I don't know if I need more sleep than most people, or more time to myself, but I really struggled for the first seven months of my son's life, until he started sleeping through the night. Normally I get a little cranky if I have a bad night's sleep, so after seven months without a single stretch of 8 hours of sleep, I was always angry and irritable. And whenever I put him down for even a second my son started screaming that loud piercing scream, I would get even more so. I looked forward to returning to work.

Then he would calm down, and I would be breastfeeding him at 3am while reading infertility blogs on my phone, and I would feel so terribly guilty and ungrateful. I knew so many people who were currently sacrificing so much in the hopes of having a sleepless night just like mine.

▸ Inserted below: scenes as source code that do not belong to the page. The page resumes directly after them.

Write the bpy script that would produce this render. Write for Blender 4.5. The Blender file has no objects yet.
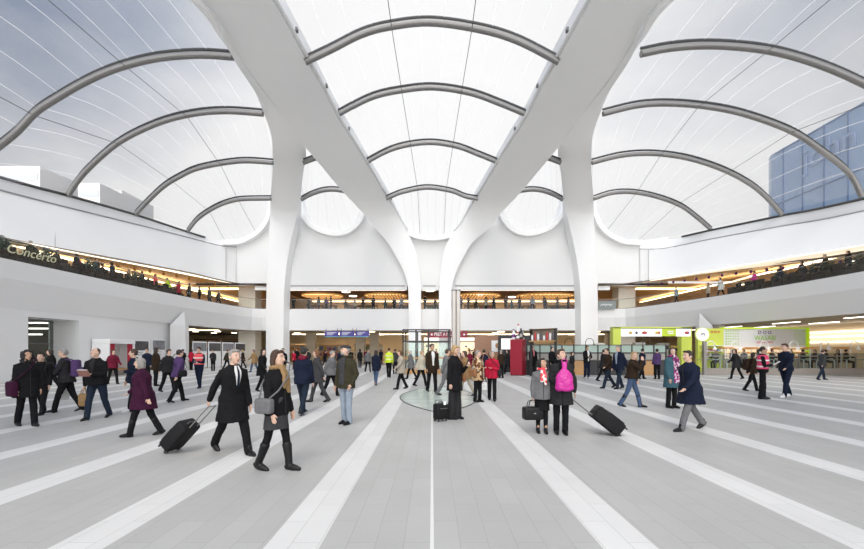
import bpy, bmesh, math, random
from mathutils import Vector, Matrix, noise
random.seed(7)
S = bpy.context.scene
COL = S.collection
F = 420.0; CX = 432.0; HY = 350.0; EYE = 1.65
PI = math.pi

def W(x, y, Y):
    """photo pixel at depth Y -> world point"""
    return Vector(((x - CX) * Y / F, Y, EYE + (HY - y) * Y / F))

# ------------------------------------------------------------ materials
MATS = {}
def mat(name, col, rough=0.6, metal=0.0, var=0.06, scale=6.0, bump=0.0, bscale=40.0, emit=None, estr=0.0, coat=0.0, spec=0.5):
    if name in MATS: return MATS[name]
    m = bpy.data.materials.new(name); m.use_nodes = True
    nt = m.node_tree; N = nt.nodes; L = nt.links
    b = N['Principled BSDF']
    b.inputs['Roughness'].default_value = rough
    b.inputs['Metallic'].default_value = metal
    b.inputs['Specular IOR Level'].default_value = spec
    b.inputs['Coat Weight'].default_value = coat
    tc = N.new('ShaderNodeTexCoord')
    nz = N.new('ShaderNodeTexNoise'); nz.inputs['Scale'].default_value = scale; nz.inputs['Detail'].default_value = 4
    L.new(tc.outputs['Object'], nz.inputs['Vector'])
    mx = N.new('ShaderNodeMix'); mx.data_type = 'RGBA'
    c = list(col)[:3]
    mx.inputs['A'].default_value = [max(0, v * (1 - var)) for v in c] + [1]
    mx.inputs['B'].default_value = [min(1, v * (1 + var)) for v in c] + [1]
    L.new(nz.outputs['Fac'], mx.inputs['Factor'])
    L.new(mx.outputs['Result'], b.inputs['Base Color'])
    if bump > 0:
        n2 = N.new('ShaderNodeTexNoise'); n2.inputs['Scale'].default_value = bscale
        L.new(tc.outputs['Object'], n2.inputs['Vector'])
        bp = N.new('ShaderNodeBump'); bp.inputs['Strength'].default_value = bump; bp.inputs['Distance'].default_value = 0.02
        L.new(n2.outputs['Fac'], bp.inputs['Height']); L.new(bp.outputs['Normal'], b.inputs['Normal'])
    if emit:
        b.inputs['Emission Color'].default_value = list(emit)[:3] + [1]
        b.inputs['Emission Strength'].default_value = estr
    MATS[name] = m
    return m

def sheer(name, col, alpha, rough=0.15, gloss=0.08, tint=(1, 1, 1)):
    """thin clear sheet: mostly see-through, a little diffuse scatter and a sheen"""
    if name in MATS: return MATS[name]
    m = bpy.data.materials.new(name); m.use_nodes = True
    nt = m.node_tree; N = nt.nodes; L = nt.links
    N.remove(N['Principled BSDF'])
    out = N['Material Output']
    tr = N.new('ShaderNodeBsdfTransparent'); tr.inputs['Color'].default_value = list(tint) + [1]
    df = N.new('ShaderNodeBsdfDiffuse'); tl = N.new('ShaderNodeBsdfTranslucent')
    tc = N.new('ShaderNodeTexCoord')
    nz = N.new('ShaderNodeTexNoise'); nz.inputs['Scale'].default_value = 0.8
    L.new(tc.outputs['Object'], nz.inputs['Vector'])
    rmp = N.new('ShaderNodeMapRange'); rmp.inputs['To Min'].default_value = alpha * 0.85; rmp.inputs['To Max'].default_value = alpha * 1.15
    L.new(nz.outputs['Fac'], rmp.inputs['Value'])
    df.inputs['Color'].default_value = list(col) + [1]; tl.inputs['Color'].default_value = list(col) + [1]
    a = N.new('ShaderNodeMixShader'); a.inputs[0].default_value = 0.5
    L.new(df.outputs[0], a.inputs[1]); L.new(tl.outputs[0], a.inputs[2])
    b = N.new('ShaderNodeMixShader'); L.new(rmp.outputs['Result'], b.inputs[0])
    L.new(tr.outputs[0], b.inputs[1]); L.new(a.outputs[0], b.inputs[2])
    gl = N.new('ShaderNodeBsdfGlossy'); gl.inputs['Roughness'].default_value = rough
    c = N.new('ShaderNodeMixShader'); c.inputs[0].default_value = gloss
    L.new(b.outputs[0], c.inputs[1]); L.new(gl.outputs[0], c.inputs[2])
    L.new(c.outputs[0], out.inputs['Surface'])
    MATS[name] = m
    return m

def lamp(name, col, s):
    return mat(name, (0.9, 0.9, 0.9), 0.5, emit=col, estr=s, var=0.0)

WHITE = mat('white_plaster', (0.78, 0.78, 0.775), 0.6, var=0.015, scale=0.4, spec=0.25)
WHITE2 = mat('white_rib_paint', (0.86, 0.86, 0.855), 0.45, var=0.012, scale=0.6, spec=0.3)
JOINT = mat('joint_grey', (0.33, 0.33, 0.33), 0.8)
STEEL_G = mat('grey_painted_steel', (0.20, 0.195, 0.19), 0.32, metal=0.35, var=0.05)
STEEL_D = mat('dark_steel', (0.05, 0.05, 0.05), 0.4, metal=0.5)
BRUSH = mat('brushed_steel', (0.34, 0.32, 0.30), 0.35, metal=0.9, var=0.1, scale=3)
BLACK = mat('black_metal', (0.025, 0.025, 0.027), 0.45)
LIME = mat('lime_panel', (0.60, 0.68, 0.10), 0.5, var=0.03)
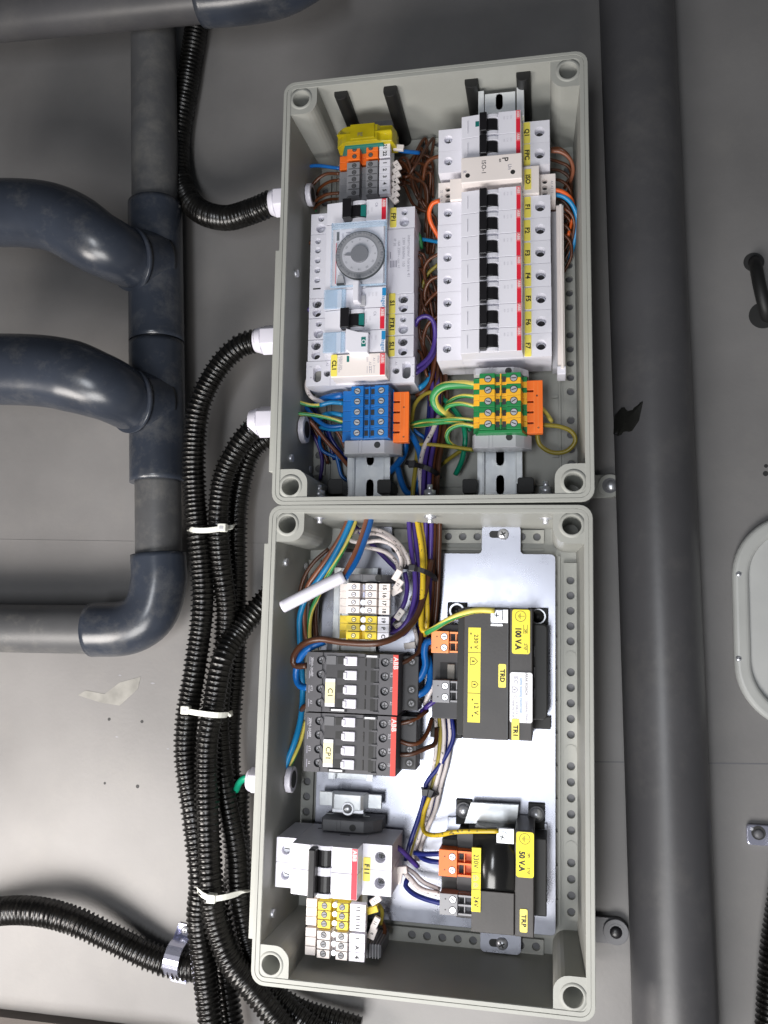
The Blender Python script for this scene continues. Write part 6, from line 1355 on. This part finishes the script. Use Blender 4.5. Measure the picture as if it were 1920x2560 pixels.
for c, r, pts, lb_ in (
 ('blue', 2.9, [(812, 1604, 74), (780, 1616, 76), (756, 1636, 72), (742, 1668, 66), (741, 1696, 64), (750, 1714, 66), (772, 1720, 72)], 'thick blue wire bent round the upper left corner of contactor C1'),
 ('lblue', 2.5, [(892, 1264, 60), (868, 1325, 64), (838, 1384, 64), (802, 1440, 60), (768, 1488, 56), (751, 1535, 52), (749, 1575, 50), (752, 1640, 46), (757, 1726, 44), (752, 1796, 50), (738, 1851, 56), (722, 1893, 58), (708, 1930, 58)], 'light blue wire from the joint down the left side to the lock nut'),
 ('pinkb', 2.3, [(884, 1264, 58), (858, 1330, 62), (826, 1384, 62), (790, 1434, 58), (768, 1470, 54), (760, 1520, 50), (762, 1575, 46), (772, 1610, 40)], 'reddish brown wire beside the light blue one, coming from the joint'),
 ('gy', 2.0, [(900, 1264, 56), (880, 1325, 60), (854, 1380, 60), (822, 1434, 56), (796, 1488, 52), (778, 1530, 50), (773, 1573, 48), (776, 1612, 40)], 'green and yellow wire beside the light blue one, coming from the joint'),
 ('dbrown', 1.7, [(822, 1372, 50), (786, 1404, 50), (762, 1440, 48), (748, 1490, 44), (742, 1560, 40)], 'thin dark brown wire bowing out to the left wall of the lower box'),
 ('dbrown', 1.6, [(800, 1470, 46), (790, 1530, 42), (792, 1600, 36)], 'thin dark brown wire behind the yellow one at the left'),
 ('brown', 1.6, [(786, 1480, 44), (782, 1540, 40), (786, 1606, 34)], 'thin brown wire beside the yellow one at the left'),
 ('pinkb', 2.2, [(926, 1264, 64), (914, 1310, 72), (901, 1351, 80), (882, 1396, 88), (858, 1442, 94)], 'reddish brown core entering the thick white cable'),
 ('blue', 2.3, [(934, 1264, 62), (925, 1310, 72), (912, 1350, 80), (892, 1400, 88), (862, 1447, 94)], 'blue core entering the thick white cable'),
 ('gy', 1.8, [(763, 1800, 44), (752, 1850, 48), (735, 1892, 54), (716, 1932, 56)], 'yellow and green wire beside contactor CP1 going to the lock nut'),
 ('dbrown', 2.0, [(775, 1762, 60), (760, 1766, 56), (752, 1780, 46)], 'dark brown wire stub at the left joint of the two contactors'),
 ('blue', 3.0, [(1084, 1603, 56), (1066, 1606, 58), (1061, 1632, 58), (1064, 1662, 58), (1052, 1692, 58), (1028, 1708, 58), (1002, 1720, 58)], 'thick blue wire from the orange plug to the right of contactor C1, upper'),
 ('blue', 2.8, [(1070, 1640, 50), (1076, 1680, 52), (1070, 1718, 56), (1048, 1736, 58), (1022, 1735, 58), (998, 1731, 58)], 'thick blue wire curving to the right of contactor C1, lower'),
 ('pinkb', 1.6, [(1086, 1612, 54), (1072, 1620, 52), (1068, 1640, 46)], 'short reddish brown wire under the orange plug'),
 ('dbrown', 1.9, [(1055, 1540, 50), (1053, 1590, 52), (1046, 1630, 58), (1025, 1648, 62), (998, 1660, 64)], 'dark brown wire reaching the top right terminal of contactor C1'),
 ('white', 2.0, [(1088, 1708, 54), (1074, 1732, 54), (1062, 1762, 48)], 'cream white wire leaving the grey 12 V plug'),
 ('purple', 2.0, [(1090, 1750, 54), (1070, 1764, 54), (1054, 1780, 46)], 'violet wire leaving the grey 12 V plug'),
 ('brown', 1.8, [(992, 1810, 62), (1028, 1802, 62), (1050, 1790, 58), (1068, 1776, 50)], 'brown wire from the first right terminal of contactor CP1'),
 ('brown', 1.8, [(992, 1849, 62), (1022, 1860, 62), (1048, 1856, 60), (1068, 1832, 54), (1080, 1796, 46)], 'brown wire from the second right terminal of contactor CP1'),
 ('dbrown', 1.9, [(992, 1887, 62), (1028, 1885, 62), (1066, 1870, 58), (1088, 1858, 52), (1092, 1820, 44)], 'dark brown wire from the third right terminal of contactor CP1'),
): wire(c, r, pts, lb_, LF, G5)
wire('thick', 5.0, [(860, 1440, 95), (810, 1464, 97), (760, 1490, 98), (706, 1517, 98)], 'thick white cable lying over the left rim side of the lower box', LF, None, 'cable')
for c, r, pts, lb_ in (
 ('white', 1.7, [(1002, 1428, 66), (1002, 1396, 66), (984, 1366, 66), (950, 1352, 66), (905, 1356, 64), (878, 1352, 60), (874, 1338, 56), (895, 1326, 50)], 'cream white wire in the outermost low arch above terminal 15'),
 ('white', 1.7, [(900, 1328, 50), (925, 1322, 54), (962, 1332, 58), (996, 1358, 60), (1018, 1392, 62), (1026, 1424, 60)], 'cream white wire in the widest arch above terminal 15'),
 ('white', 1.7, [(906, 1338, 48), (940, 1334, 52), (975, 1350, 56), (1006, 1384, 58), (1016, 1420, 56)], 'cream white wire in the second widest arch above terminal 15'),
 ('white', 1.7, [(900, 1370, 50), (930, 1371, 54), (966, 1382, 58), (990, 1404, 60), (998, 1430, 62)], 'cream white wire in the flattest arch above terminal 15'),
 ('purple', 1.9, [(882, 1310, 44), (912, 1342, 44), (950, 1382, 46), (994, 1426, 48)], 'violet wire slanting over the plate above terminal 15'),
 ('white', 1.7, [(1038, 1430, 46), (1036, 1480, 44), (1028, 1500, 40)], 'short cream white printed wire right of terminal 16'),
 ('white', 1.7, [(1036, 1570, 46), (1042, 1600, 48), (1036, 1620, 46)], 'short cream white wire right of terminal C'),
): wire(c, r, pts, lb_, LF, 'wires above and right of terminals 15 to C')
for lb_, u, v, h, a_, s_ in (('white wire marker above the end of terminal tag 15', 992, 1438, 74, 60, ''), ('white wire marker right of terminal tag 15 with small print', 995, 1462, 72, 55, '15'), ('tilted white wire marker beside terminal 16', 990, 1477, 68, 30, ''),
     ('white wire marker right of terminal tag 19', 998, 1536, 62, 55, '18'), ('white wire marker right of terminal tag C, lying flat', 992, 1567, 56, 25, 'C'), ('white wire marker right of terminal tag C near the contactor', 1024, 1614, 52, 10, '')):
    wire_tag(lb_, u, v, h, LF, a_, 9.5, 5.2, s_)
# lower bundle right of the contactors
G6 = 'wires of the lower bundle beside the transformers'
B2 = [('white', 1092, 1076, 1036), ('olive', 1101, 1084, 1043), ('white', 1110, 1092, 1048), ('navy', 1117, 1098, 1054), ('white', 1125, 1104, 1060), ('navy', 1132, 1068, 1030)]
lbs = ['cream white wire at the left edge of the lower bundle', 'olive yellow wire of the lower bundle', 'cream white wire in the middle of the lower bundle', 'navy blue wire between the cream ones in the lower bundle', 'cream white wire at the right of the lower bundle', 'navy blue wire crossing under the lower bundle']
for k, (c, a, b, e) in enumerate(B2):
    h = 36 + (k % 3) * 3
    wire(c, 1.8, [(a - 10, 1740, 32), (a - 2, 1800, h), (a, 1850, h), ((a + b) / 2 + 2, 1910, h), (b, 1955, h), (b - 12 + k, 1990, h), (b - 22 + k, 2030, h), (e + 4, 2080, h), (e - 8, 2118, h - 2), (e - 16, 2150, h - 5)], lbs[k], LF, G6)
for c, r, pts, lb_ in (
 ('yellow', 1.8, [(1075, 1990, 46), (1060, 2030, 46), (1057, 2066, 50), (1066, 2084, 56), (1096, 2088, 66), (1135, 2080, 78), (1190, 2078, 86), (1246, 2078, 87)], 'yellow wire running over the smaller transformer to its earth clip'),
 ('navy', 2.0, [(1036, 2132, 46), (1062, 2135, 50), (1104, 2134, 54)], 'navy blue wire entering the orange plug of the smaller transformer, upper'),
 ('navy', 2.0, [(1042, 2128, 44), (1054, 2144, 48), (1074, 2152, 52), (1104, 2156, 54)], 'navy blue wire entering the orange plug of the smaller transformer, lower'),
 ('purple', 2.1, [(980, 2112, 60), (1002, 2124, 56), (1024, 2146, 50), (1044, 2166, 42)], 'violet wire from the right end of breaker F11 to the plate'),
 ('white', 2.0, [(1010, 2180, 48), (1026, 2196, 50), (1052, 2222, 52), (1104, 2236, 54)], 'cream white wire entering the grey 24V plug'),
 ('white', 1.8, [(1012, 2168, 44), (1034, 2182, 46), (1060, 2206, 48), (1100, 2224, 50)], 'second cream white wire above the one entering the grey 24V plug'),
 ('navy', 2.0, [(1020, 2196, 42), (1014, 2214, 44), (1034, 2234, 48), (1066, 2248, 52), (1104, 2258, 54)], 'navy blue wire bowed under the cream wires to the grey 24V plug'),
 ('olive', 1.6, [(940, 2256, 62), (955, 2275, 58), (952, 2310, 52)], 'olive yellow wire right of the terminals under breaker F11'),
 ('brown', 1.5, [(945, 2290, 50), (962, 2320, 46), (956, 2356, 44)], 'brown wire right of the lowest terminals'),
): wire(c, r, pts, lb_, LF, G6)
wire_tag('white wire marker at the right end of breaker F11', 1000, 2176, 60, LF, 8, 11, 5.5, '')
wire_tag('second white wire marker at the right end of breaker F11, upright', 996, 2196, 56, LF, 80, 9, 5, '')
wire_tag('white wire marker beside tag 11, topmost under breaker F11', 938, 2252, 76, LF, 35, 9, 5, '11')
wire_tag('yellow wire marker beside tag 11, under breaker F11', 930, 2276, 74, LF, 20, 9, 5, '', m_='yellow2')
wire_tag('white wire marker beside the topmost lowest terminal', 938, 2308, 72, LF, 65, 9, 5, '11')
wire_tag('white wire marker between lowest terminals and the ribbed clamp', 930, 2334, 70, LF, 70, 9, 6, 'B')
wire('teal', 2.8, [(628, 1942, 58), (612, 1946, 56), (599, 1956, 50), (590, 1976, 38)], 'green wire entering the small gland of the lower box', LF, None)
wire('teal', 2.2, [(628, 1052, 58), (616, 1060, 56), (606, 1074, 48)], 'green wire tip showing at the foot gland of the upper box', UF, None)
# black ties on the bundles
def black_tie(label, pts, fr=LF, w=2.0):
    V3 = [at(u, v, h, fr) + (h,) for u, v, h in pts]; P = path([Vector(p) for p in V3], 2.5); mb = MB(); rows = []
    for i, p in enumerate(P):
        T = (P[min(i + 1, len(P) - 1)] - P[max(0, i - 1)]).normalized(); side = T.cross(Vector((0, 0, 1))).normalized() * w; up = side.cross(T).normalized() * .6
        rows.append(mb.add([p - side - up, p + side - up, p + side + up, p - side + up]))
    for A_, B_ in zip(rows, rows[1:]):
        for i in range(4): j = (i + 1) % 4; mb.face([A_[i], A_[j], B_[j], B_[i]])
    t = thing('cable_tie', label, 'cable tie', V3[0], fr, 'black cable ties on the wire bundles'); part('strap', mb, M['black'], t)
    x, y, z = V3[1]; part('tie_head', MB().box(x - 3, y - 2.8, z - 3, x + 3, y + 2.8, z + 2), M['black'], t, bev=.6)
black_tie('black cable tie on the bundle above the joint', [(1015, 1156, 50), (1030, 1160, 56), (1060, 1168, 60), (1088, 1182, 56), (1100, 1196, 40)])
black_tie('black cable tie on the bundle beside terminal 15', [(1006, 1416, 52), (1030, 1420, 66), (1060, 1428, 68), (1082, 1440, 60), (1088, 1452, 44)])
black_tie('black cable tie on the lower bundle above the smaller transformer', [(1056, 1976, 36), (1064, 1980, 46), (1080, 1986, 48), (1092, 1992, 38)], w=3.0)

Now things are slowly getting better. I don't feel that "overwhelming" love that people speak of, but I do love him. One of the downsides of having such a husband who is such an involved and fantastic dad, is that I am sure that my son loves him a great deal more than he loves me. I don't even really think of him as "my son", more "the baby". Perhaps that's one of the reasons that I'm finding it so hard to give up breastfeeding - it's the one thing that I can offer him that no one else can.

I find it very hard just to be present with my child, to play together rather than simply attend to his needs and then leave him to entertain himself. I am making a conscious effort to spend more quality time together, to sing songs in the morning, to share our meals at lunch time, to read books in the evening.

One of the activities that I most enjoy is to watch him feed himself. This produces a terrible, astonishing mess from his hair to his chair to the floor. But it is the first little hint that there is actually a tiny person hidden inside this baby. I love watching him look down at his array of foods, and decide whether he wants to eat an avocado or a sweet potato or a baby biscuit. The noises that he makes as he chews and swallows and waves his hands around.

This little creature is such a stranger to me. I don't even know whether he will be left or right handed, let alone his favourite animal or activity. These are the moments that I get a kick out of - the ones that give me a little insight into the kind of person that he will one day become.